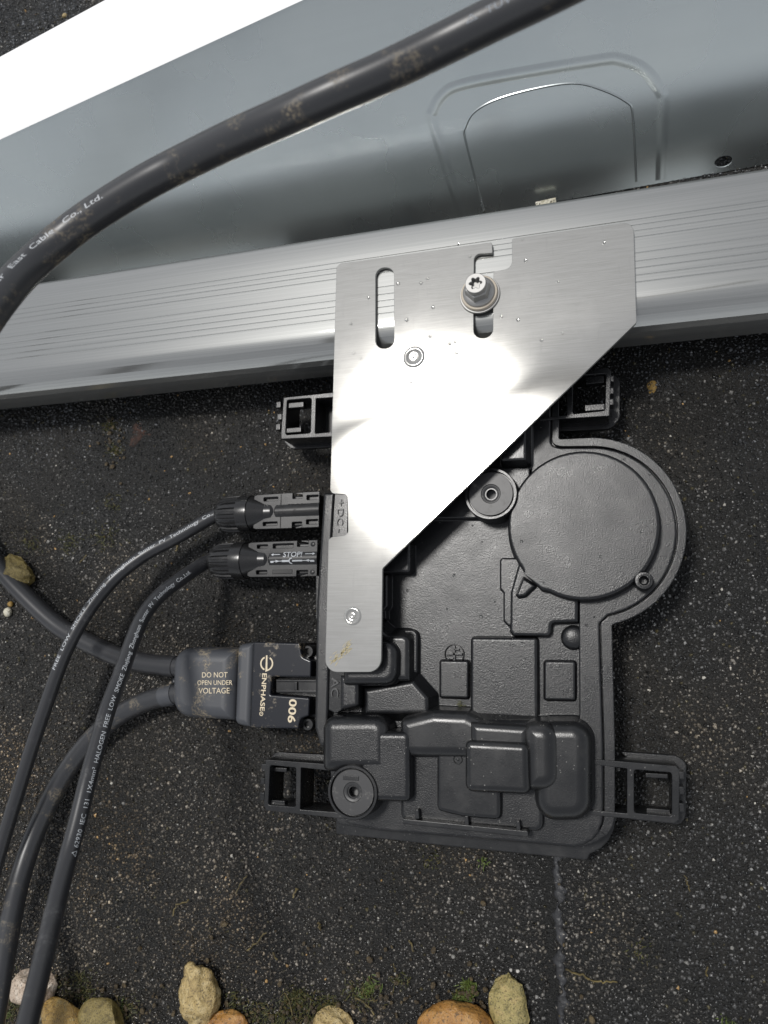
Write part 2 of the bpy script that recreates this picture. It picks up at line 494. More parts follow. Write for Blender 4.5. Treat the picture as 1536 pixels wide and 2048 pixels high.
hid = ((PX > 690) & (PX < 1150) & (PY > 900) & (PY < 1600)) | ((PY > 120 + 0 * PX) & (PY < 400) & (PX < 900))
keep &= ~hid
keep &= ~((np.abs(GX - SEAM_X + 0.0005) < 0.0028) & (rng.random(len(GX)) < 0.8))
GX, GY, PX, PY = GX[keep], GY[keep], PX[keep], PY[keep]
N = len(GX)
var = rng.integers(0, NV, N)
smallzone = ((PY > 860) & (PY < 1050) & (PX < 660)) | ((PX > 1250) & (PY > 680) & (PY < 1250) & (rng.random(N) < 0.3))
sz = np.where(rng.random(N) < .12, rng.uniform(0.0009, 0.0012, N), rng.uniform(0.00046, 0.00094, N)) * np.where(smallzone, 0.85, 1.0)
ang = rng.uniform(0, 2 * np.pi, N)
sx = sz * rng.uniform(0.8, 1.25, N); sy = sz * rng.uniform(0.75, 1.2, N); szz = sz * rng.uniform(0.5, 0.8, N)
L = VARS[var] * np.stack([sx, sy, szz], 1)[:, None, :]
ca, sa = np.cos(ang)[:, None], np.sin(ang)[:, None]
VX = L[:, :, 0] * ca - L[:, :, 1] * sa; VY = L[:, :, 0] * sa + L[:, :, 1] * ca
gz = roof_h(GX, GY) + szz * 0.25 + rng.uniform(-0.0002, 0.0003, N)
GV = np.stack([VX + GX[:, None], VY + GY[:, None], L[:, :, 2] + gz[:, None]], 2).reshape(-1, 3)
GF = (IF[None] + (np.arange(N) * 15)[:, None, None]).reshape(-1, 3)
gm = np_mesh('roof_granules', GV, GF)
u = rng.random(N)
base = np.exp(rng.normal(math.log(0.026), 0.80, N))[:, None] * np.array([1.0, 0.99, 0.97])
warm = np.clip((1200 - PX) / 1200, 0, 1) * np.clip((PY - 1000) / 700, 0, 1)
base = base * (1 + warm[:, None] * np.array([0.35, 0.12, -0.18]))
patch = sum(a_ * np.sin(GX * fx + GY * fy + p_) for a_, fx, fy, p_ in ((.30, 41, 23, .3), (.25, -31, 57, 1.9), (.20, 97, -64, .8), (.15, 140, 151, 2.2)))
silt = np.clip(sum(a_ * np.sin(GX * fx + GY * fy + p_) for a_, fx, fy, p_ in ((.5, 27, 45, 2.1), (.4, -66, 38, .2), (.3, 120, 90, 1.1))), 0, 1)[:, None]
base = base * np.exp(patch * .75)[:, None]
base = base * (1 + silt * np.array([.38, .20, -.06]))
cool = np.clip((1050 - PY) / 300, 0, 1)[:, None]
base = base * (1 - cool * np.array([0.25, 0.2, 0.12]))
wm = (u > 0.982); base[wm] = (rng.uniform(0.06, 0.20, wm.sum())[:, None] * np.array([1.0, 0.97, 0.90]))
wm = (u > 0.9955); base[wm] = (rng.uniform(0.25, 0.5, wm.sum())[:, None] * np.array([1.0, 0.95, 0.84]))
wm = (u > 0.9978); base[wm] = (rng.uniform(0.25, 0.45, wm.sum())[:, None] * np.array([1.0, 0.62, 0.25]))
wm = (u < 0.02); base[wm] = (rng.uniform(0.03, 0.07, wm.sum())[:, None] * np.array([1.0, 0.85, 0.40]))
colr = np.concatenate([base, np.ones((N, 1))], 1)
ca_ = gm.color_attributes.new('tint', 'FLOAT_COLOR', 'POINT')
ca_.data.foreach_set('color', np.repeat(colr, 15, 0).astype(np.float32).ravel())
m = NT('wet_mineral_granules'); va = m.n('ShaderNodeVertexColor', layer_name='tint'); m.col(va.outputs[0])
m.set(Roughness=0.17, IOR=1.5)
gran = obj('roof_granules', gm, m.m, base=(0, 0, 0), sm=False); tag(gran, 'wet dark mineral granules of the roofing felt', kind='stuff')

# bitumen bead squeezed out along the seam
bm = bmesh.new(); pr = None
y0, y1 = at(1110, 2100, 0).y, at(1110, 1650, 0).y
for i in range(141):
    yy = y0 + (y1 - y0) * i / 140
    wd = 0.0020 + 0.0014 * math.sin(i * 0.37) * math.sin(i * 0.11 + 1) + random.uniform(-.0003, .0003)
    xo = SEAM_X + 0.0030 + 0.0009 * math.sin(i * 0.21) + 0.0006 * math.sin(i * 0.9)
    vs = []
    for k in range(9):
        a = math.pi * k / 8
        xx = xo + wd * math.cos(a)
        vs.append(bm.verts.new((xx, yy, float(roof_h(np.array(xx), np.array(yy))) + 0.0001 + 0.0008 * math.sin(a) * (0.8 + 0.4 * random.random()))))
    if pr:
        for k in range(8): bm.faces.new((pr[k], pr[k + 1], vs[k + 1], vs[k]))
    pr = vs
mb = NT('weathered_bitumen_bead'); mb.col(mb.ramp(mb.noise(160, 4, .65), [(.4, (.008, .008, .009)), (.75, (.05, .051, .055))])); mb.set(Roughness=.42); mb.bump(mb.noise(700, 3), .6, .0006)
o = obj('roof_seam_bead', bm, mb.m, base=(SEAM_X, y0, 0)); tag(o, 'grey bitumen bead along the felt seam', kind='structure')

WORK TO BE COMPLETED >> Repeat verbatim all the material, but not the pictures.

ANSWER TO THIS EXERCISE >>
Write part 2 of the bpy script that recreates this picture. It picks up at line 494. More parts follow. Write for Blender 4.5. Treat the picture as 1536 pixels wide and 2048 pixels high.
hid = ((PX > 690) & (PX < 1150) & (PY > 900) & (PY < 1600)) | ((PY > 120 + 0 * PX) & (PY < 400) & (PX < 900))
keep &= ~hid
keep &= ~((np.abs(GX - SEAM_X + 0.0005) < 0.0028) & (rng.random(len(GX)) < 0.8))
GX, GY, PX, PY = GX[keep], GY[keep], PX[keep], PY[keep]
N = len(GX)
var = rng.integers(0, NV, N)
smallzone = ((PY > 860) & (PY < 1050) & (PX < 660)) | ((PX > 1250) & (PY > 680) & (PY < 1250) & (rng.random(N) < 0.3))
sz = np.where(rng.random(N) < .12, rng.uniform(0.0009, 0.0012, N), rng.uniform(0.00046, 0.00094, N)) * np.where(smallzone, 0.85, 1.0)
ang = rng.uniform(0, 2 * np.pi, N)
sx = sz * rng.uniform(0.8, 1.25, N); sy = sz * rng.uniform(0.75, 1.2, N); szz = sz * rng.uniform(0.5, 0.8, N)
L = VARS[var] * np.stack([sx, sy, szz], 1)[:, None, :]
ca, sa = np.cos(ang)[:, None], np.sin(ang)[:, None]
VX = L[:, :, 0] * ca - L[:, :, 1] * sa; VY = L[:, :, 0] * sa + L[:, :, 1] * ca
gz = roof_h(GX, GY) + szz * 0.25 + rng.uniform(-0.0002, 0.0003, N)
GV = np.stack([VX + GX[:, None], VY + GY[:, None], L[:, :, 2] + gz[:, None]], 2).reshape(-1, 3)
GF = (IF[None] + (np.arange(N) * 15)[:, None, None]).reshape(-1, 3)
gm = np_mesh('roof_granules', GV, GF)
u = rng.random(N)
base = np.exp(rng.normal(math.log(0.026), 0.80, N))[:, None] * np.array([1.0, 0.99, 0.97])
warm = np.clip((1200 - PX) / 1200, 0, 1) * np.clip((PY - 1000) / 700, 0, 1)
base = base * (1 + warm[:, None] * np.array([0.35, 0.12, -0.18]))
patch = sum(a_ * np.sin(GX * fx + GY * fy + p_) for a_, fx, fy, p_ in ((.30, 41, 23, .3), (.25, -31, 57, 1.9), (.20, 97, -64, .8), (.15, 140, 151, 2.2)))
silt = np.clip(sum(a_ * np.sin(GX * fx + GY * fy + p_) for a_, fx, fy, p_ in ((.5, 27, 45, 2.1), (.4, -66, 38, .2), (.3, 120, 90, 1.1))), 0, 1)[:, None]
base = base * np.exp(patch * .75)[:, None]
base = base * (1 + silt * np.array([.38, .20, -.06]))
cool = np.clip((1050 - PY) / 300, 0, 1)[:, None]
base = base * (1 - cool * np.array([0.25, 0.2, 0.12]))
wm = (u > 0.982); base[wm] = (rng.uniform(0.06, 0.20, wm.sum())[:, None] * np.array([1.0, 0.97, 0.90]))
wm = (u > 0.9955); base[wm] = (rng.uniform(0.25, 0.5, wm.sum())[:, None] * np.array([1.0, 0.95, 0.84]))
wm = (u > 0.9978); base[wm] = (rng.uniform(0.25, 0.45, wm.sum())[:, None] * np.array([1.0, 0.62, 0.25]))
wm = (u < 0.02); base[wm] = (rng.uniform(0.03, 0.07, wm.sum())[:, None] * np.array([1.0, 0.85, 0.40]))
colr = np.concatenate([base, np.ones((N, 1))], 1)
ca_ = gm.color_attributes.new('tint', 'FLOAT_COLOR', 'POINT')
ca_.data.foreach_set('color', np.repeat(colr, 15, 0).astype(np.float32).ravel())
m = NT('wet_mineral_granules'); va = m.n('ShaderNodeVertexColor', layer_name='tint'); m.col(va.outputs[0])
m.set(Roughness=0.17, IOR=1.5)
gran = obj('roof_granules', gm, m.m, base=(0, 0, 0), sm=False); tag(gran, 'wet dark mineral granules of the roofing felt', kind='stuff')

# bitumen bead squeezed out along the seam
bm = bmesh.new(); pr = None
y0, y1 = at(1110, 2100, 0).y, at(1110, 1650, 0).y
for i in range(141):
    yy = y0 + (y1 - y0) * i / 140
    wd = 0.0020 + 0.0014 * math.sin(i * 0.37) * math.sin(i * 0.11 + 1) + random.uniform(-.0003, .0003)
    xo = SEAM_X + 0.0030 + 0.0009 * math.sin(i * 0.21) + 0.0006 * math.sin(i * 0.9)
    vs = []
    for k in range(9):
        a = math.pi * k / 8
        xx = xo + wd * math.cos(a)
        vs.append(bm.verts.new((xx, yy, float(roof_h(np.array(xx), np.array(yy))) + 0.0001 + 0.0008 * math.sin(a) * (0.8 + 0.4 * random.random()))))
    if pr:
        for k in range(8): bm.faces.new((pr[k], pr[k + 1], vs[k + 1], vs[k]))
    pr = vs
mb = NT('weathered_bitumen_bead'); mb.col(mb.ramp(mb.noise(160, 4, .65), [(.4, (.008, .008, .009)), (.75, (.05, .051, .055))])); mb.set(Roughness=.42); mb.bump(mb.noise(700, 3), .6, .0006)
o = obj('roof_seam_bead', bm, mb.m, base=(SEAM_X, y0, 0)); tag(o, 'grey bitumen bead along the felt seam', kind='structure')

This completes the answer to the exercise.